Titel: Noah
Originaltitel: -
Autor: Sebastian Fitzek
Reihe: nein
Seiten: 560
Preis: 19,99€
Kaufen: Noah
Bewertung: ♥♥♥♥♥•••••
Er weiß nicht, wie er heißt.
Er hat keine Ahnung, wo er herkommt. Er kann sich nicht erinnern, wie er nach
Berlin kam, und seit wann er hier auf der Straße lebt. Die Obdachlosen, mit
denen er umherzieht, nennen ihn Noah, weil dieser Name tätowiert auf der
Innenseite seiner Handfläche steht. Noahs Suche nach seiner Herkunft wird zu
einer Tour de force. Für ihn und die gesamte Menschheit. Denn er ist das
wesentliche Element in einer Verschwörung, die das Leben aller Menschen auf dem
Planeten gefährdet und schon zehntausende Opfer gefunden hat.
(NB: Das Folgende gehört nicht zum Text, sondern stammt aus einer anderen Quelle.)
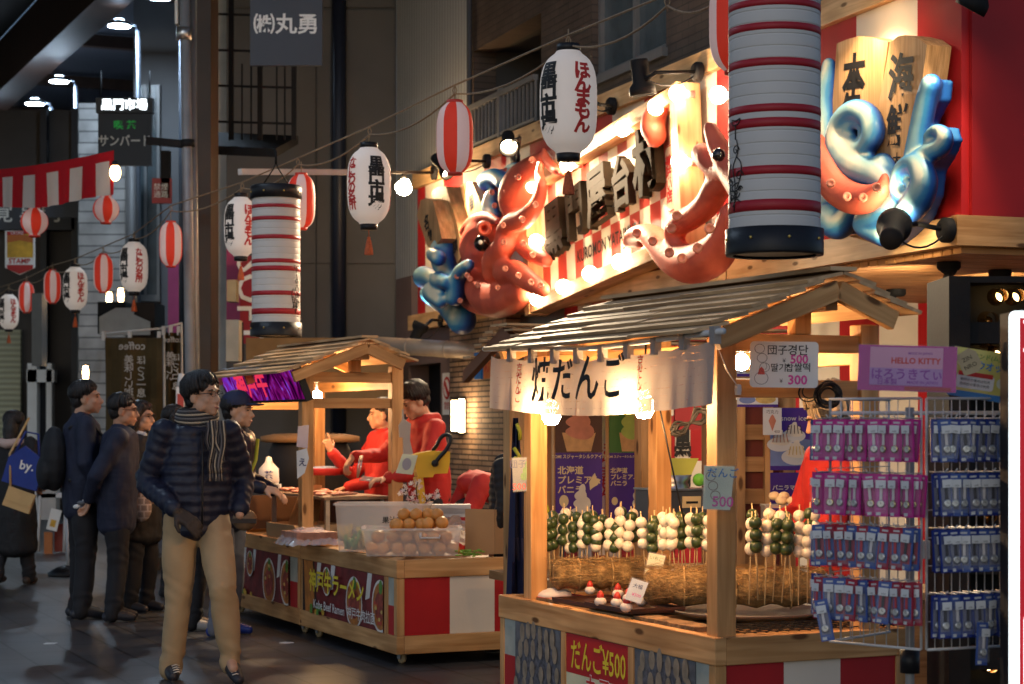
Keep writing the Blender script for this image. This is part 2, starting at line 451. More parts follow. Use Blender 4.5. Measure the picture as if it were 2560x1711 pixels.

Das Cover finde ich eigentlich
ziemlich cool gestaltet. Die Hand wirkt ein wenig gruselig, furchteinflößend, genau
der eingekerbte Schriftzug des Titels mitten auf dem Handballen. Gleichzeitig
wirkt das Cover in gewisser Weise auch clean, was den Eindruck des deutlich
abgesetzten Handabdruckes noch verstärkt.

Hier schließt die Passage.